And I'll give my consent to any government that does not deny a man a living wage-Billy Bragg
by ManfromMiddletown (manfrommiddletown at lycos dot com) on Fri Sep 28th, 2007 at 04:43:56 PM EST
[ Parent ]
Placing aside the group promoting this, I think that there's a real discussion to be had about the need for common safety regulations and environmental and labor safeguards.

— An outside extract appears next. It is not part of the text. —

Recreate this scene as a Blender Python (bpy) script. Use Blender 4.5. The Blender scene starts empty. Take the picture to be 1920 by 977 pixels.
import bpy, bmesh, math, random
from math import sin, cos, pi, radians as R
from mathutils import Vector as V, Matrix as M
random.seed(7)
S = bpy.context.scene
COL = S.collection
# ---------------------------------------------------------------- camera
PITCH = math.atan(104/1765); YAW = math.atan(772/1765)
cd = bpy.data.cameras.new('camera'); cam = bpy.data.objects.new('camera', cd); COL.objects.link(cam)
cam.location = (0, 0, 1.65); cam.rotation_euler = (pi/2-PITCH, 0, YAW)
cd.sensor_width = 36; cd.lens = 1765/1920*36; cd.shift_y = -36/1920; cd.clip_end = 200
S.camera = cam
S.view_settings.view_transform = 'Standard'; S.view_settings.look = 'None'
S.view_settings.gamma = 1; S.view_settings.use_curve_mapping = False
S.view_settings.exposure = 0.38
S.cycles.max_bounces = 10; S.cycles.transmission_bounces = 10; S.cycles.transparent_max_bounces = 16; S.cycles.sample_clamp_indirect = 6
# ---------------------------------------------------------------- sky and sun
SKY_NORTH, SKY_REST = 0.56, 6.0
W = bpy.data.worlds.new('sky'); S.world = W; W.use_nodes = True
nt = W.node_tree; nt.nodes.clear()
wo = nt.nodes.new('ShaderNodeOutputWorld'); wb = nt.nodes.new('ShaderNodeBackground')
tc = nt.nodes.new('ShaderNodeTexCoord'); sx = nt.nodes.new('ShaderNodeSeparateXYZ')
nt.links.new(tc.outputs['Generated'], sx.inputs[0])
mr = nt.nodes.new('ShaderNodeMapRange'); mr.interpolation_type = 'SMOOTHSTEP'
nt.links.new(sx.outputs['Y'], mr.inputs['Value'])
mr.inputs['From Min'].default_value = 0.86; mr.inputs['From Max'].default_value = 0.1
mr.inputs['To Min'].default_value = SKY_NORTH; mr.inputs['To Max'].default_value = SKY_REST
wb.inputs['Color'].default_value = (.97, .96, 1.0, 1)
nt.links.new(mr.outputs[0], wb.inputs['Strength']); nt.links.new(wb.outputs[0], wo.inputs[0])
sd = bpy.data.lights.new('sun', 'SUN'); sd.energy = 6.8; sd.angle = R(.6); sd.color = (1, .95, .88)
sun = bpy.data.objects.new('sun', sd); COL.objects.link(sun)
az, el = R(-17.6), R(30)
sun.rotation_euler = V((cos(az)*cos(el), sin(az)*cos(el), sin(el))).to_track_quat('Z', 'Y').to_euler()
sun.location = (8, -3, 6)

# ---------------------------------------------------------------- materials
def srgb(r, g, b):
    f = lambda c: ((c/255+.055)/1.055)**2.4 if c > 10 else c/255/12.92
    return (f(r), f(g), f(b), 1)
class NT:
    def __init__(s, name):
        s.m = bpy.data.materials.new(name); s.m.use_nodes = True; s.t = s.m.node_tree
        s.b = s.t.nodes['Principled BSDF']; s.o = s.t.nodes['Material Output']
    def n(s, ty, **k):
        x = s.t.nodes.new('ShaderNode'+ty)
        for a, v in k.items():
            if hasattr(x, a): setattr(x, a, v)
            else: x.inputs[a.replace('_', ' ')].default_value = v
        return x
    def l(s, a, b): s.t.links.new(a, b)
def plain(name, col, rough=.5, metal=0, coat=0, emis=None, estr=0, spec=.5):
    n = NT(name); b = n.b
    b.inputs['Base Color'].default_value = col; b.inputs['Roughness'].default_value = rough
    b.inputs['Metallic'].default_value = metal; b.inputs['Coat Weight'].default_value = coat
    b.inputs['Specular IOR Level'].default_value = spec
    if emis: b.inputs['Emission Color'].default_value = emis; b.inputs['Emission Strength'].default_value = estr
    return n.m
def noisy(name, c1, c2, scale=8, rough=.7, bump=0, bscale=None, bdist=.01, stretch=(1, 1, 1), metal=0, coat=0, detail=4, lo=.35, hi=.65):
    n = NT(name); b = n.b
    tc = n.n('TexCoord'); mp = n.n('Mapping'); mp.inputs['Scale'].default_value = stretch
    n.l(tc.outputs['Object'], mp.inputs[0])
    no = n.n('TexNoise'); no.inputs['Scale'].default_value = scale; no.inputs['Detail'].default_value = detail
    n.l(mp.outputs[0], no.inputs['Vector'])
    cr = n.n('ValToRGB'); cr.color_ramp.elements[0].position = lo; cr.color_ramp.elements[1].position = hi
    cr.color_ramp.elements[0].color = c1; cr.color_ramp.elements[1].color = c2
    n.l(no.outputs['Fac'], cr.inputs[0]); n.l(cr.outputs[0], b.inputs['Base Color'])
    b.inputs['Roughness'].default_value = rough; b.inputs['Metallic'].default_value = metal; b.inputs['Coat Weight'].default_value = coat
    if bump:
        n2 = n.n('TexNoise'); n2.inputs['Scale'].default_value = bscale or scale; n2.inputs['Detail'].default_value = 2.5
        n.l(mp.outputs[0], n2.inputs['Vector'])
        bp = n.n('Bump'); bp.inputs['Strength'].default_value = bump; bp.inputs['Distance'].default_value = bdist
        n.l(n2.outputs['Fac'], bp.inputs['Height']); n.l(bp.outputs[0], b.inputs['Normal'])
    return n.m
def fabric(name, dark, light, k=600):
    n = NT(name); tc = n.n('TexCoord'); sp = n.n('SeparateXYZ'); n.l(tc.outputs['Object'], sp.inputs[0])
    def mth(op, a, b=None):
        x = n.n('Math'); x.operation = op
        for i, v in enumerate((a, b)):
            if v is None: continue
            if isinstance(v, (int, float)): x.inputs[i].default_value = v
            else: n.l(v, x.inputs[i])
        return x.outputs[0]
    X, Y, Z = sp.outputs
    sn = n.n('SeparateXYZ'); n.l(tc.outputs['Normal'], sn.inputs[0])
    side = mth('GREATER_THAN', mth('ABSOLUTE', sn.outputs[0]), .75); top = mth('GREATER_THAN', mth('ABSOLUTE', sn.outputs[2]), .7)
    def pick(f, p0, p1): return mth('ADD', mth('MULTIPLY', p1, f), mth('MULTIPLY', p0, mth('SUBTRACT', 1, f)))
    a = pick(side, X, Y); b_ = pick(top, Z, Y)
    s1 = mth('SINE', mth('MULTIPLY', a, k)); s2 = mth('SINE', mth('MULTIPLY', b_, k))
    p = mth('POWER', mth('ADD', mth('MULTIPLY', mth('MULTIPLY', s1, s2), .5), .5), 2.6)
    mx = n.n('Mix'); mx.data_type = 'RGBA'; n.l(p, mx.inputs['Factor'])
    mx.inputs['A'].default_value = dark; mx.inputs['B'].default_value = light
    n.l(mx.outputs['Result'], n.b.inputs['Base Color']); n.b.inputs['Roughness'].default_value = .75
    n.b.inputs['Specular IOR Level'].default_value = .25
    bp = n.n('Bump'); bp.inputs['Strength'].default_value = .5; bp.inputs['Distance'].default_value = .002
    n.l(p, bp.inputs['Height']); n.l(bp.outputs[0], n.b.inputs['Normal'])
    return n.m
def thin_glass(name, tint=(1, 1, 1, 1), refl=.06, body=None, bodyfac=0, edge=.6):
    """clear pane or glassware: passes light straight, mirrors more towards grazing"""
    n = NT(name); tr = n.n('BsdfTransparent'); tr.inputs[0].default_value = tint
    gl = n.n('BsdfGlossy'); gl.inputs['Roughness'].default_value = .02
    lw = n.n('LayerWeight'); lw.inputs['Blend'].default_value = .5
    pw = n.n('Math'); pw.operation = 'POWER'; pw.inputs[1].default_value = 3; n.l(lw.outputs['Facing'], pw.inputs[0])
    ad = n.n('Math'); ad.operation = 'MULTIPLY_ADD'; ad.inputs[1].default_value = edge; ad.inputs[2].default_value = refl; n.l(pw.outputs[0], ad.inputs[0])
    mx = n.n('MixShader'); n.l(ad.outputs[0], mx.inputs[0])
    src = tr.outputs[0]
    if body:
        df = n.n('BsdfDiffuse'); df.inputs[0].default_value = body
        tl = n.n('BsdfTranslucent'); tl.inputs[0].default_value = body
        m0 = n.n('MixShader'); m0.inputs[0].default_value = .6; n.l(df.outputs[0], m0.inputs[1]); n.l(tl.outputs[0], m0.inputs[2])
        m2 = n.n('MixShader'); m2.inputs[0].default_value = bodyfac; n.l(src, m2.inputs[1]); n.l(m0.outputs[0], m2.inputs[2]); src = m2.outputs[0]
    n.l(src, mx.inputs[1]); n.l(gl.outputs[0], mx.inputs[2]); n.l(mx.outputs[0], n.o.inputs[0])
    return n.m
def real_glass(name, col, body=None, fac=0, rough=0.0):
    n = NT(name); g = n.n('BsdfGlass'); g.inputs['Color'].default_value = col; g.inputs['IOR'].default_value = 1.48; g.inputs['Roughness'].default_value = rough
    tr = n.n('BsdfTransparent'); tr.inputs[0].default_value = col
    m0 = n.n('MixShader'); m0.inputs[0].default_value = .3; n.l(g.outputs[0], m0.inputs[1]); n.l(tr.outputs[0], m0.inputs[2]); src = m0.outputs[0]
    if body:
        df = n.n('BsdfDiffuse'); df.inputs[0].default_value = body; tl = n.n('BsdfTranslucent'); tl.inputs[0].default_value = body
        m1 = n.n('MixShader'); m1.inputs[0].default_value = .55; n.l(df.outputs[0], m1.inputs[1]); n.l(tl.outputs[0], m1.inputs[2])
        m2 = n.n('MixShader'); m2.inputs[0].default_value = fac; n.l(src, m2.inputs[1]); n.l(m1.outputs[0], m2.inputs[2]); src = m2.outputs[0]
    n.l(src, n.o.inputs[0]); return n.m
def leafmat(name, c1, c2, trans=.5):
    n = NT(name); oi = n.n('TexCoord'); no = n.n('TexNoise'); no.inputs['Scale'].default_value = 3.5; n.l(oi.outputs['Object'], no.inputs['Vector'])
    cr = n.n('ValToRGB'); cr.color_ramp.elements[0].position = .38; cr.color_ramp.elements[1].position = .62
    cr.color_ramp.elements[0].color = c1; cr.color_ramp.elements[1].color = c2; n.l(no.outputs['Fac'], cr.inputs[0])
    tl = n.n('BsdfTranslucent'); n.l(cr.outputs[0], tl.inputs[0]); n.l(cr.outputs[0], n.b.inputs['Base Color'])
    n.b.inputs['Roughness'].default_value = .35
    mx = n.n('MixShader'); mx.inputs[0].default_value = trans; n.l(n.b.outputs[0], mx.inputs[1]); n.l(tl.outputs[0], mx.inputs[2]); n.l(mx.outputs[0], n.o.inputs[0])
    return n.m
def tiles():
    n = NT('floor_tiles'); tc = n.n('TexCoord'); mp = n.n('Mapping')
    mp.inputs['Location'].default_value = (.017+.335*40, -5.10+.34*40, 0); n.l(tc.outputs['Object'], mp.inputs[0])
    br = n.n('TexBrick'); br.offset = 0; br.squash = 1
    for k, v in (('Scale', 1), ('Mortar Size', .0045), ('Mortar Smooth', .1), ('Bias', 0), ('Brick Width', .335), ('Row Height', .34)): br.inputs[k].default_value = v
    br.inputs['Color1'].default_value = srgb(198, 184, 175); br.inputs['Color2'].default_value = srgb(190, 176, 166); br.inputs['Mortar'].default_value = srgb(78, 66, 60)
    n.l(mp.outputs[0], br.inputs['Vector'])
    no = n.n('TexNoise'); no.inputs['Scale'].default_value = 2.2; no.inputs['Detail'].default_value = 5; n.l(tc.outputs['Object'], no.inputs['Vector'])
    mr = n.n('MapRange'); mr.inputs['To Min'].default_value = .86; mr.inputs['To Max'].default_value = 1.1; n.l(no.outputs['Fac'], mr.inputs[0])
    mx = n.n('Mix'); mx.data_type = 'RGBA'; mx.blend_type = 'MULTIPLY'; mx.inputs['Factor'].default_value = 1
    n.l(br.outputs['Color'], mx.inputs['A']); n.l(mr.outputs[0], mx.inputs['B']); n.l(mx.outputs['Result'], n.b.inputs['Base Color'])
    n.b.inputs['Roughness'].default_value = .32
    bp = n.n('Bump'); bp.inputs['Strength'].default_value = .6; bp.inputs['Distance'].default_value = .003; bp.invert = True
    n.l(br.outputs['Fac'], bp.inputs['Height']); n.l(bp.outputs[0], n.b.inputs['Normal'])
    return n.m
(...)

absolutely.  the guaranteed minimum, the standard of decency -- but it isn't decent if it isn't generalised.  "common environmental regs" within the EU or N Am don't do diddly if "the rest of the world" is made a sacrifice zone for industrial vandalism...  and this point is not "merely" moral, but pragmatic:  it's a small planet, and the destruction being wrought in "lesser nations" will, and does, impact health and happiness worldwide.  the world is one, the climate is one, the oceans are one.  the wind doesn't stop blowing at an arbitrary human property line.

the gated-community model is guaranteed to exacerbate, outside its boundary, whatever miseries or abuses its inhabitants seek to escape.  or so I believe, having watched the model in action.

The difference between theory and practise in practise ...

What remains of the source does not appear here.